Exercise description:
Could every line of the data be printed exactly as it reads?
________________
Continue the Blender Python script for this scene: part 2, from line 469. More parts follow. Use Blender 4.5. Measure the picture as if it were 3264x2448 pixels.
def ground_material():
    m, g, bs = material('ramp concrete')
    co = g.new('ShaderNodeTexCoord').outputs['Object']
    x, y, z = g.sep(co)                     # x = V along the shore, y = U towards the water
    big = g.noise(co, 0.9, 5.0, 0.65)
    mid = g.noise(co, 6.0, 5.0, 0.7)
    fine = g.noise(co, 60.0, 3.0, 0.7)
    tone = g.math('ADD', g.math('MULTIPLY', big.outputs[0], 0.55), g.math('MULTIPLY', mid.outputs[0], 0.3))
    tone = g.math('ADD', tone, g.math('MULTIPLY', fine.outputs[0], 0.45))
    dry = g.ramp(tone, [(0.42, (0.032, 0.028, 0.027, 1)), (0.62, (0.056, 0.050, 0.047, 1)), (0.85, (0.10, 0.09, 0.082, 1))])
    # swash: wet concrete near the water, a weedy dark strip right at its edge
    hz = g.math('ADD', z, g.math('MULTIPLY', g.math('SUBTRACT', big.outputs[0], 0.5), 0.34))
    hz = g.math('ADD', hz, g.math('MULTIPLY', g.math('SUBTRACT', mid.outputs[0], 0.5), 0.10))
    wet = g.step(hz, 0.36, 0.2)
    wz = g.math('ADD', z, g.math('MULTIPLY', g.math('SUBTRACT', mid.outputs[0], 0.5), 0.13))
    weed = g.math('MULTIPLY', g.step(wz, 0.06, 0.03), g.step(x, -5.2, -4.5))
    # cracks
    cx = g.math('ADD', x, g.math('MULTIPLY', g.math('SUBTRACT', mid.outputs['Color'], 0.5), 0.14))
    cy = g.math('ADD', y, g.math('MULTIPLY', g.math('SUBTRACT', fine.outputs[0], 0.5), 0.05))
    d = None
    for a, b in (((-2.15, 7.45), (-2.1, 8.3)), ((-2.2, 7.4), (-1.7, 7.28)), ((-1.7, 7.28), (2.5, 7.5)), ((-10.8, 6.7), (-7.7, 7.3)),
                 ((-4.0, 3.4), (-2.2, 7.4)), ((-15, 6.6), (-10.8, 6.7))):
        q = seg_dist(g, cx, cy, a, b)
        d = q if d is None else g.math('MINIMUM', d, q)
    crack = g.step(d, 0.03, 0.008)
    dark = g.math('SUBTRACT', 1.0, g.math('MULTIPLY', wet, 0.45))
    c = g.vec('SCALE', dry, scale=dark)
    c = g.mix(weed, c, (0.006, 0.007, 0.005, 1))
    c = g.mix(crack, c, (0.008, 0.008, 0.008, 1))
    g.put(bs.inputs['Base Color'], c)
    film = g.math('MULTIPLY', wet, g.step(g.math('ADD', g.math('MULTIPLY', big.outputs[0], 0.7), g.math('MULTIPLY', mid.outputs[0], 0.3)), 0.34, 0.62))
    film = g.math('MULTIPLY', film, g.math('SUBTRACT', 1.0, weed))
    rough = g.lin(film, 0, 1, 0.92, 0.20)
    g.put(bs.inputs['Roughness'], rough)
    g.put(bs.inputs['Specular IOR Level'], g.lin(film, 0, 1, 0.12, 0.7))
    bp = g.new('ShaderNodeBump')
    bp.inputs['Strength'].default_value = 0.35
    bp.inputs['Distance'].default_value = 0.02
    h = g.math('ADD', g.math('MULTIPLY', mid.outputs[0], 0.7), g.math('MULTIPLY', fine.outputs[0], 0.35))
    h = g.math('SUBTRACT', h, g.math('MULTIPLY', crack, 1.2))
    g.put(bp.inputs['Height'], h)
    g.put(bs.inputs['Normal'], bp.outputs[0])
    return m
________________
Response to the task:
Continue the Blender Python script for this scene: part 2, from line 469. More parts follow. Use Blender 4.5. Measure the picture as if it were 3264x2448 pixels.
def ground_material():
    m, g, bs = material('ramp concrete')
    co = g.new('ShaderNodeTexCoord').outputs['Object']
    x, y, z = g.sep(co)                     # x = V along the shore, y = U towards the water
    big = g.noise(co, 0.9, 5.0, 0.65)
    mid = g.noise(co, 6.0, 5.0, 0.7)
    fine = g.noise(co, 60.0, 3.0, 0.7)
    tone = g.math('ADD', g.math('MULTIPLY', big.outputs[0], 0.55), g.math('MULTIPLY', mid.outputs[0], 0.3))
    tone = g.math('ADD', tone, g.math('MULTIPLY', fine.outputs[0], 0.45))
    dry = g.ramp(tone, [(0.42, (0.032, 0.028, 0.027, 1)), (0.62, (0.056, 0.050, 0.047, 1)), (0.85, (0.10, 0.09, 0.082, 1))])
    # swash: wet concrete near the water, a weedy dark strip right at its edge
    hz = g.math('ADD', z, g.math('MULTIPLY', g.math('SUBTRACT', big.outputs[0], 0.5), 0.34))
    hz = g.math('ADD', hz, g.math('MULTIPLY', g.math('SUBTRACT', mid.outputs[0], 0.5), 0.10))
    wet = g.step(hz, 0.36, 0.2)
    wz = g.math('ADD', z, g.math('MULTIPLY', g.math('SUBTRACT', mid.outputs[0], 0.5), 0.13))
    weed = g.math('MULTIPLY', g.step(wz, 0.06, 0.03), g.step(x, -5.2, -4.5))
    # cracks
    cx = g.math('ADD', x, g.math('MULTIPLY', g.math('SUBTRACT', mid.outputs['Color'], 0.5), 0.14))
    cy = g.math('ADD', y, g.math('MULTIPLY', g.math('SUBTRACT', fine.outputs[0], 0.5), 0.05))
    d = None
    for a, b in (((-2.15, 7.45), (-2.1, 8.3)), ((-2.2, 7.4), (-1.7, 7.28)), ((-1.7, 7.28), (2.5, 7.5)), ((-10.8, 6.7), (-7.7, 7.3)),
                 ((-4.0, 3.4), (-2.2, 7.4)), ((-15, 6.6), (-10.8, 6.7))):
        q = seg_dist(g, cx, cy, a, b)
        d = q if d is None else g.math('MINIMUM', d, q)
    crack = g.step(d, 0.03, 0.008)
    dark = g.math('SUBTRACT', 1.0, g.math('MULTIPLY', wet, 0.45))
    c = g.vec('SCALE', dry, scale=dark)
    c = g.mix(weed, c, (0.006, 0.007, 0.005, 1))
    c = g.mix(crack, c, (0.008, 0.008, 0.008, 1))
    g.put(bs.inputs['Base Color'], c)
    film = g.math('MULTIPLY', wet, g.step(g.math('ADD', g.math('MULTIPLY', big.outputs[0], 0.7), g.math('MULTIPLY', mid.outputs[0], 0.3)), 0.34, 0.62))
    film = g.math('MULTIPLY', film, g.math('SUBTRACT', 1.0, weed))
    rough = g.lin(film, 0, 1, 0.92, 0.20)
    g.put(bs.inputs['Roughness'], rough)
    g.put(bs.inputs['Specular IOR Level'], g.lin(film, 0, 1, 0.12, 0.7))
    bp = g.new('ShaderNodeBump')
    bp.inputs['Strength'].default_value = 0.35
    bp.inputs['Distance'].default_value = 0.02
    h = g.math('ADD', g.math('MULTIPLY', mid.outputs[0], 0.7), g.math('MULTIPLY', fine.outputs[0], 0.35))
    h = g.math('SUBTRACT', h, g.math('MULTIPLY', crack, 1.2))
    g.put(bp.inputs['Height'], h)
    g.put(bs.inputs['Normal'], bp.outputs[0])
    return m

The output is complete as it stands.